Tesoro Minerals Announces Successful Completion of Over-Subscribed Private Placement

2018-05-11 / @nasdaq

 

NOT FOR DISTRIBUTION TO US NEWSWIRE SERVICES NOR FOR DISSEMINATION IN THE UNITED STATES OF AMERICA

VANCOUVER, British Columbia, May 11, 2018 (GLOBE NEWSWIRE) -- Tesoro Minerals Corp., (“Tesoro” or the “Company”) (TSX Venture:TES) is pleased to announce that it has completed its previously announced non-brokered private placement financing (the “Private Placement”) raising aggregate gross proceeds of $336,000 by the issuance of 5,600,000 units at $0.06 per unit (all dollar amounts in CAD$). Each Unit consists of one common share (a "Share") and one transferable common share purchase warrant (each whole common share purchase warrant, a “Warrant”). Each Warrant will entitle the holder to purchase one additional Share at a price of $0.12 per Share for a period of two years from the date hereof. Tesoro originally announced a private placement of $300,000, but agreed to increase the size of the financing due to investor demand.

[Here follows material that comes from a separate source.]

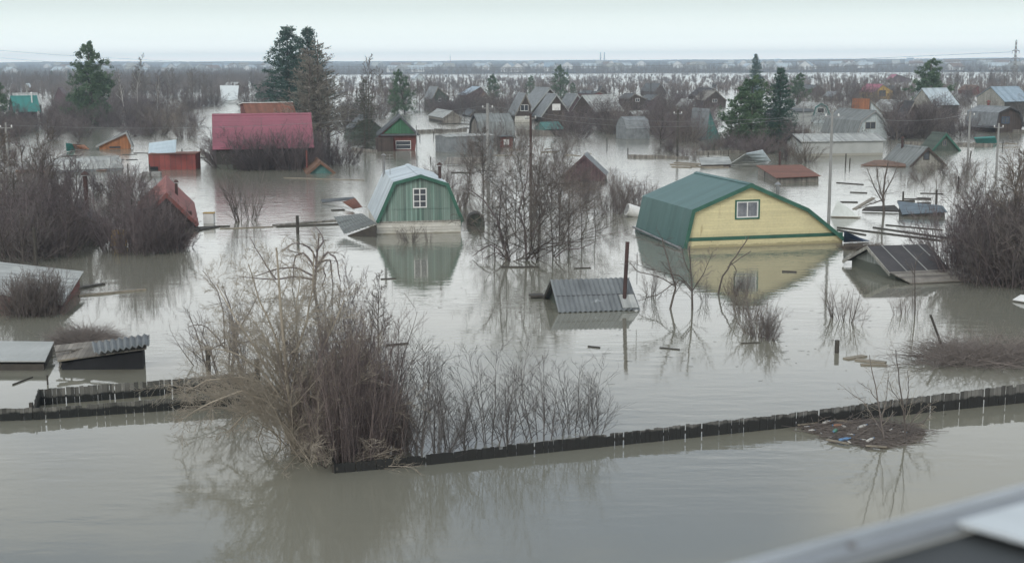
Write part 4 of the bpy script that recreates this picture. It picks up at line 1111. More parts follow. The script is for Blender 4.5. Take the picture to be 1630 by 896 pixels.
VR = random.Random(77)
VCOUNT = {}
def plant(key, P, h, w=None, label=None, cat='tree', group=None, rot=None, lean=0.0):
    """one plant of its own at P: an Empty with its trunk and crown; h metres tall, w = width factor"""
    name, t, c = VEG[key]
    o = empty(name, P, VR.uniform(0, 6.28) if rot is None else rot, label, cat, group)
    if lean: o.rotation_euler = (lean, VR.gauss(0, lean), o.rotation_euler.z)
    w = w or 1.0
    o.scale = (h*w, h*w, h)
    for nm, me in (('trunk', t), ('crown', c)):
        link(bpy.data.objects.new(nm, me), o)
    VCOUNT[name] = VCOUNT.get(name, 0)+1
    return o
def plant_px(key, x, yb, yt, w=None, **kw):
    """base at picture point (x, yb) on the water, top at row yt"""
    P = cast(x, yb); h = (yb-yt)*mpp(P)
    return plant(key, P, h, w, **kw)

# ---- named single trees
plant_px('spruce0', 463, 198, 42, 1.15, label='tall dark green spruce with ragged tip, tallest tree left of centre')
plant_px('spruce1', 493, 196, 44, .95, label='slimmer dark spruce joined to the right side of the tallest one')
plant_px('larch0', 512, 234, 66, 1.75, label='dense brown leafless larch clump in front of the two tall spruces')
plant_px('deadspruce', 581, 238, 126, .95, label='thin dark spruce with sparse crown behind the green cottage')
plant_px('tree3', 588, 224, 90, .8, label='tall thin bare tree rising above the sparse spruce')
plant_px('birch0', 612, 178, 106, 1.1, label='white-stemmed bare birch right of the sparse spruce')
plant_px('pine0', 152, 200, 70, .95, label='big dark green pine with a crooked top, upper left')
plant_px('pine1', 150, 200, 108, 1.2, label='lower pine mass growing against the big crooked pine')
plant_px('pine1', -8, 205, 122, 1.0, label='pine cut off by the left edge')
plant_px('birch1', 218, 176, 88, 1.15, label='tall pale birch right of the crooked pine')
plant_px('birch0', 198, 180, 108, .9, label='thin pale birch nearest the crooked pine')
plant_px('birch1', 250, 190, 120, .8, label='small birch right of the tall pale one')
plant_px('pine2', 645, 180, 112, .95, label='loose pine behind the green gabled cottage')
plant_px('pine1', 628, 182, 138, .95, label='small dark pine beside the loose pine')
plant_px('pine2', 786, 158, 119, 1.05, label='small round pine with split pale trunk, centre background')
plant_px('pine1', 845, 152, 121, .9, label='small dark pine left of the tallest middle pine')
plant_px('pine0', 893, 158, 105, .95, label='tallest pine in the middle distance above the A-frames')
plant_px('pine2', 914, 158, 132, .85, label='low pine at the right foot of the tallest middle pine')
plant_px('spruce0', 1202, 150, 86, .72, label='slim distant spruce whose tip breaks the horizon above the big pine')
plant_px('pine2', 1183, 230, 122, 1.25, label='broad bright green pine beside the teal A-frame')
plant_px('pine0', 1172, 232, 148, 1.25, label='lower twin pine merging with the left side of the broad green pine')
plant_px('pine1', 1196, 232, 150, 1.2, label='lower pine merging with the right side of the broad green pine')
plant_px('spruce1', 1240, 230, 107, .82, label='dark spruce standing right beside the broad green pine')
plant_px('pine0', 1268, 172, 118, 1.1, label='dark pine just behind the dark spruce on the right')
plant_px('pine0', 1473, 184, 96, 1.25, label='lone broad dark conifer right of the ochre gabled house')
plant_px('pine1', 1478, 184, 116, 1.15, label='lower boughs of a second pine against the lone right conifer')
for (x, y, t_) in ((83, 132, 112), (110, 131, 112), (903, 121, 109)):
    plant_px('spruce0', x, y, t_, .7, label='small dark spruce point far away near the horizon', group='tiny far spruces')

# ---- distant and middle distance scrub, each clump of its own
def zone(x0, x1, y0, y1, n, h0, h1, keys, label, group, cat='tree', w=(0.8, 1.2), skip=()):
    k = 0; tries = 0
    while k < n and tries < n*30:
        tries += 1
        x = VR.uniform(x0, x1); y = y0 + (y1-y0)*VR.random()
        if any(a <= x <= b and c <= y <= d for a, b, c, d in skip): continue
        P = cast(x, y)
        plant(VR.choice(keys), P, VR.uniform(h0, h1), VR.uniform(*w), label=label, cat=cat, group=group)
        k += 1
TREES = ['tree0', 'tree1', 'tree2', 'tree3']; SH = ['shrub0', 'shrub1', 'shrub2', 'shrub3']; DN = ['dense0', 'dense1', 'dense2', 'orchdark0', 'orchdark1']
zone(-20, 470, 121, 143, 78, 6, 9.5, TREES+['birch0'], 'bare tree in the brown wood along the far left shore', 'trees of the far left wood')
zone(170, 330, 142, 165, 26, 7, 10, TREES+['birch1'], 'bare tree among the birches left of the crimson roof', 'trees among the birches')
zone(75, 330, 168, 226, 78, 3.2, 4.8, DN+SH, 'grey-brown leafless bush in the thicket below the crooked pine', 'bushes below the crooked pine', 'bush', (1.0, 1.6), skip=((140, 216, 205, 240), (320, 345, 185, 240), (230, 285, 222, 250)))
zone(330, 470, 150, 176, 26, 4, 6.0, DN+TREES, 'brown leafless bush behind the crimson roofed house', 'bushes behind the crimson roof', 'bush', (1.0, 1.4), skip=((340, 392, 150, 190),))
zone(-20, 75, 202, 232, 14, 3.0, 4.2, DN+SH, 'dark bush at the left edge below the teal cottage', 'bushes below the teal cottage', 'bush', (1.0, 1.5))
zone(350, 545, 258, 271, 30, 2.8, 4.6, ['dense0', 'dense1', 'shrub0', 'shrub2'], 'purple-brown leafless bush in front of the crimson roofed house', 'bushes before the crimson roof', 'bush', (.9, 1.2), skip=((484, 540, 262, 290),))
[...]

In connection with the Private Placement, the Company paid a finder’s fee in respect of subscribers introduced to the Company, which consisted of a cash payment of $20,160 (rather than in shares as previously disclosed in Tesoro’s press release dated March 27, 2018).

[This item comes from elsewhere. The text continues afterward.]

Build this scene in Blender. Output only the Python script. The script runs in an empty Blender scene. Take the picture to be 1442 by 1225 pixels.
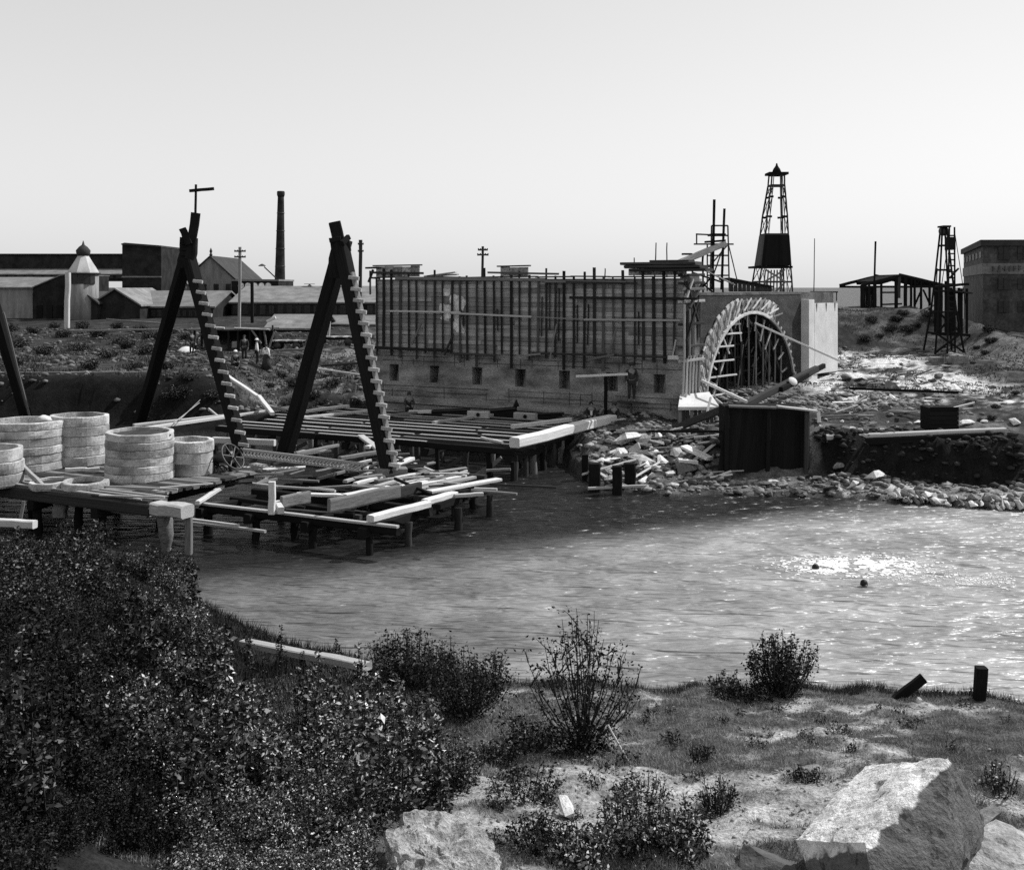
import bpy, bmesh, math, random
import numpy as np
from mathutils import Vector, Matrix, noise as mnoise

random.seed(7)
rng = np.random.default_rng(7)
sc = bpy.context.scene
COL = sc.collection

# ------------------------------------------------------------------ camera
EYE = 8.0          # eye height over the water, m
FPX = 1500.0       # focal length in photo pixels (photo 1442 px wide)
HOR = 405.0        # row of the horizon
cam_data = bpy.data.cameras.new('camera')
cam_data.sensor_width = 36.0
cam_data.lens = 36.0 * FPX / 1442.0
cam_data.shift_y = -(612.5 - HOR) / 1442.0
cam_data.clip_start = 0.2
cam_data.clip_end = 6000
cam = bpy.data.objects.new('camera', cam_data)
COL.objects.link(cam)
cam.location = (0, 0, EYE)
cam.rotation_euler = (math.radians(90), 0, 0)
sc.camera = cam

# ------------------------------------------------------------------ light
SUN_AZ = math.radians(25)      # from +X towards +Y
SUN_EL = math.radians(47)
to_sun = Vector((math.cos(SUN_EL) * math.cos(SUN_AZ), math.cos(SUN_EL) * math.sin(SUN_AZ), math.sin(SUN_EL)))
world = bpy.data.worlds.new('World')
sc.world = world
world.use_nodes = True
wn = world.node_tree
wn.nodes.clear()
w_out = wn.nodes.new('ShaderNodeOutputWorld')
w_bg = wn.nodes.new('ShaderNodeBackground')
w_sky = wn.nodes.new('ShaderNodeTexSky')
w_sky.sky_type = 'NISHITA'
w_sky.sun_disc = False
w_sky.sun_elevation = SUN_EL
w_sky.sun_rotation = math.atan2(to_sun.x, to_sun.y)
w_sky.air_density = 1.0
w_sky.dust_density = 0.12
w_sky.ozone_density = 1.0
w_bw = wn.nodes.new('ShaderNodeSeparateColor')      # an old plate sees blue light only: the picture has no colour
wn.links.new(w_sky.outputs[0], w_bw.inputs[0])
# the plate's soft shoulder evens the bright sky out
w_pw = wn.nodes.new('ShaderNodeMath'); w_pw.operation = 'POWER'; w_pw.inputs[1].default_value = .62
w_ml = wn.nodes.new('ShaderNodeMath'); w_ml.operation = 'MULTIPLY'; w_ml.inputs[1].default_value = 1.92
wn.links.new(w_bw.outputs['Blue'], w_pw.inputs[0]); wn.links.new(w_pw.outputs[0], w_ml.inputs[0])
wn.links.new(w_ml.outputs[0], w_bg.inputs['Color'])
w_bg.inputs['Strength'].default_value = 0.135
wn.links.new(w_bg.outputs[0], w_out.inputs['Surface'])
sun_d = bpy.data.lights.new('sun', 'SUN')
sun_d.energy = 5.0
sun_d.angle = math.radians(0.5)
sun_d.color = (1, 1, 1)
sun = bpy.data.objects.new('sun', sun_d)
COL.objects.link(sun)
sun.rotation_euler = to_sun.to_track_quat('Z', 'Y').to_euler()
sun.location = (40, 10, 60)

sc.view_settings.view_transform = 'Standard'
sc.view_settings.look = 'None'
sc.view_settings.exposure = 0.0
sc.view_settings.gamma = 1.0
sc.view_settings.use_curve_mapping = False
sc.render.engine = 'CYCLES'
sc.cycles.max_bounces = 5
sc.cycles.diffuse_bounces = 2
sc.cycles.glossy_bounces = 3
sc.cycles.use_denoising = False

# ------------------------------------------------------------------ helpers
MW = {}


def PZ(px, py, z=0.0):
    """point of the level plane z seen at photo pixel px, py"""
    Y = (EYE - z) * FPX / (py - HOR)
    return Vector(((px - 721) * Y / FPX, Y, z))


def PY(px, py, Y):
    return Vector(((px - 721) * Y / FPX, Y, EYE - (py - HOR) * Y / FPX))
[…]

The net proceeds of the Private Placement are expected to be used by Tesoro for general working capital and operating expenses to support business efforts. 

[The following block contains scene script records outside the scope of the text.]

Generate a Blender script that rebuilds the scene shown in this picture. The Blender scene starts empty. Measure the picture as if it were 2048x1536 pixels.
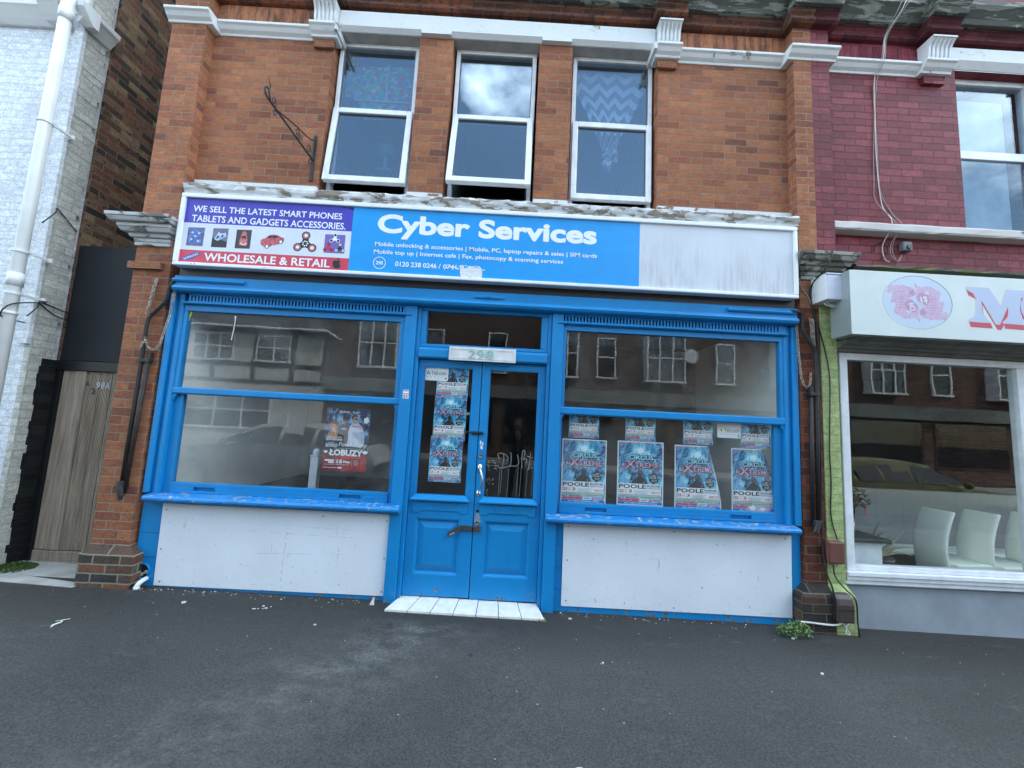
import bpy, math, random
from mathutils import Vector, Matrix
random.seed(7)
sc = bpy.context.scene
COL = sc.collection

# ------------------------------------------------------------------ camera
cam_d = bpy.data.cameras.new("camera")
cam_d.sensor_width = 36.0
cam_d.lens = 13.517
cam_d.clip_start = 0.03
cam_d.clip_end = 2000.0
cam = bpy.data.objects.new("camera", cam_d)
COL.objects.link(cam)
_r = Vector((0.99860191, -0.0148441, 0.05073341))
_u = Vector((-0.05199391, -0.10275943, 0.99334643))
_f = Vector((0.00953199, 0.99459547, 0.10338757))
_m = Matrix((_r, _u, -_f)).transposed().to_4x4()
_m.translation = Vector((0.0, -3.6157, 1.570))
cam.matrix_world = _m
sc.camera = cam

# ------------------------------------------------------------------ world: blue sky with broken cloud
SUN_EL, SUN_AZ = 50.0, 45.0
wd = bpy.data.worlds.new("World")
sc.world = wd
wd.use_nodes = True
nt = wd.node_tree
nt.nodes.clear()
_o = nt.nodes.new("ShaderNodeOutputWorld")
_b = nt.nodes.new("ShaderNodeBackground")
_s = nt.nodes.new("ShaderNodeTexSky")
_s.sky_type = 'NISHITA'
_s.sun_disc = False
_s.sun_elevation = math.radians(SUN_EL)
_s.sun_rotation = math.radians(SUN_AZ)
_s.air_density = 1.0
_s.dust_density = 1.0
_s.ozone_density = 1.2
_tc = nt.nodes.new("ShaderNodeTexCoord")
_mp = nt.nodes.new("ShaderNodeMapping")
_mp.inputs['Scale'].default_value = (1.0, 1.0, 1.9)
_mp.inputs['Location'].default_value = (0.37, 0.1, 0.45)
_n = nt.nodes.new("ShaderNodeTexNoise")
_n.inputs['Scale'].default_value = 2.3
_n.inputs['Detail'].default_value = 9.0
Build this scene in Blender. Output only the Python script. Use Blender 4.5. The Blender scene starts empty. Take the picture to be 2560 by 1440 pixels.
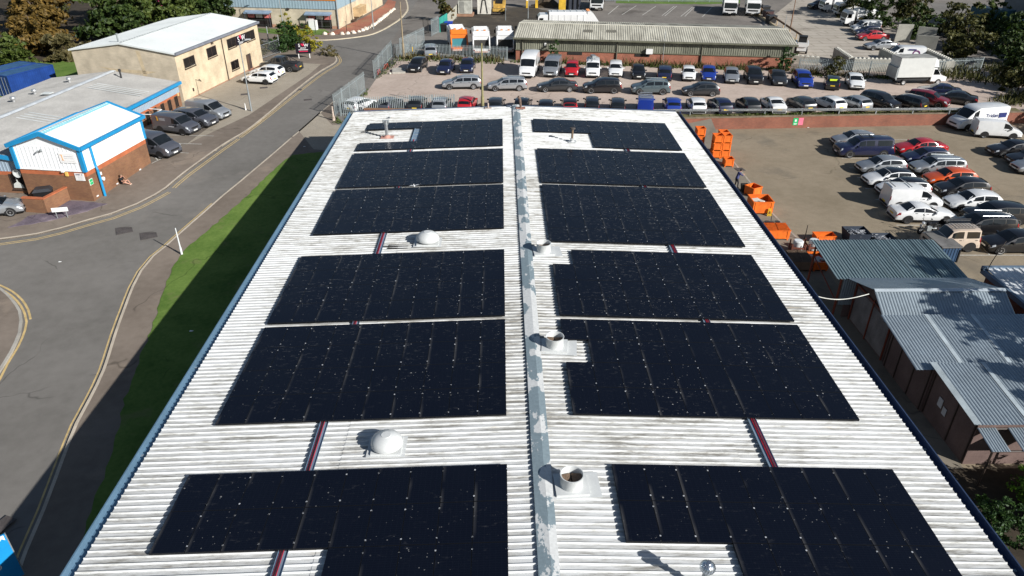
import bpy, bmesh, math, random
from mathutils import Vector, Matrix
R=math.radians; C=bpy.context.scene.collection; S=bpy.context.scene
# ---------------------------------------------------------------- camera, sky, sun, exposure
cam=bpy.data.objects.new('camera',bpy.data.cameras.new('camera')); C.objects.link(cam)
CZ=24.5
def cam_basis(p,y,r):
    fwd=Vector((math.sin(y)*math.cos(p),math.cos(y)*math.cos(p),-math.sin(p)))
    right=Vector((math.cos(y),-math.sin(y),0)); up=right.cross(fwd)
    return math.cos(r)*right+math.sin(r)*up, -math.sin(r)*right+math.cos(r)*up, fwd
ca,cb,cc=cam_basis(R(30.04426),R(1.00684),R(.2628))
cam.matrix_world=Matrix(((ca.x,cb.x,-cc.x,0),(ca.y,cb.y,-cc.y,0),(ca.z,cb.z,-cc.z,CZ),(0,0,0,1)))
cam.data.sensor_width=36; cam.data.lens=25.3125; cam.data.clip_end=1500; cam.data.clip_start=.5
S.camera=cam
SUN_AZ,SUN_EL=129.,28.
W=bpy.data.worlds.new('World'); S.world=W; W.use_nodes=True
sky=W.node_tree.nodes.new('ShaderNodeTexSky'); sky.sky_type='NISHITA'; sky.sun_disc=False
sky.sun_elevation=R(SUN_EL); sky.sun_rotation=R(SUN_AZ); sky.air_density=1.; sky.dust_density=.6
W.node_tree.links.new(sky.outputs[0],W.node_tree.nodes['Background'].inputs[0])
W.node_tree.nodes['Background'].inputs[1].default_value=.05
sl=bpy.data.lights.new('sun','SUN'); sl.energy=5.; sl.angle=R(.53); sl.color=(1.,.975,.935)
so=bpy.data.objects.new('sun',sl); C.objects.link(so)
sd=Vector((math.sin(R(SUN_AZ))*math.cos(R(SUN_EL)),math.cos(R(SUN_AZ))*math.cos(R(SUN_EL)),math.sin(R(SUN_EL))))
so.rotation_euler=sd.to_track_quat('Z','Y').to_euler(); so.location=sd*200
S.view_settings.view_transform='Standard'; S.view_settings.look='None'; S.view_settings.exposure=.5; S.view_settings.gamma=1
random.seed(5)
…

The Private Placement is subject to final acceptance by the TSX Venture Exchange. All securities issued under the Private Placement are subject to a four month and one-day restricted resale period expiring on September 12, 2018 in accordance with the policies of the TSX Venture Exchange and applicable securities laws.

One insider of the Company participated in the Private Placement, thereby making the Private Placement a “related party transaction”, as defined under Multilateral Instrument – Protection of Minority Security Holders in Security Transactions (“MI 61-101”). The Private Placement was exempt from the formal valuation and minority shareholder approval requirements of MI 61-101 as the Company is not listed on a specified market (as set out in Section 5.5(b) of MI 61-101) and the fair market value of the units issued to, nor the consideration paid by, the insider exceeded $2,500,000 (as set out in Section 5.7(b) of MI 61-101). Tesoro did not file a material change report in respect of the related party transaction at least 21 days before closing of the Private Placement as the date of closing and insider participation was not previously known.

About Tesoro

The Company has assembled a team of experienced geoscientists with extensive exploration experience in the Americas with the aim of acquiring other assets. For further information on the Company please contact Peter Tegart, President & CEO at peter.tegart@gmail.com or at (604) 349-1244.

Neither the TSX Venture Exchange nor the Investment Industry Regulatory Organization of Canada accepts responsibility for the adequacy or accuracy of this release.

This news release does not constitute an offer to sell or a solicitation of an offer to buy any of the securities in the United States of America. The securities have not been and will not be registered under the United States Securities Act of 1933 (the “U.S. Securities Act”) or any state securities laws and may not be offered or sold within the United States or to U.S. Persons (as defined in the U.S. Securities Act) unless registered under the U.S. Securities Act and applicable state securities laws, or an exemption from such registration is available.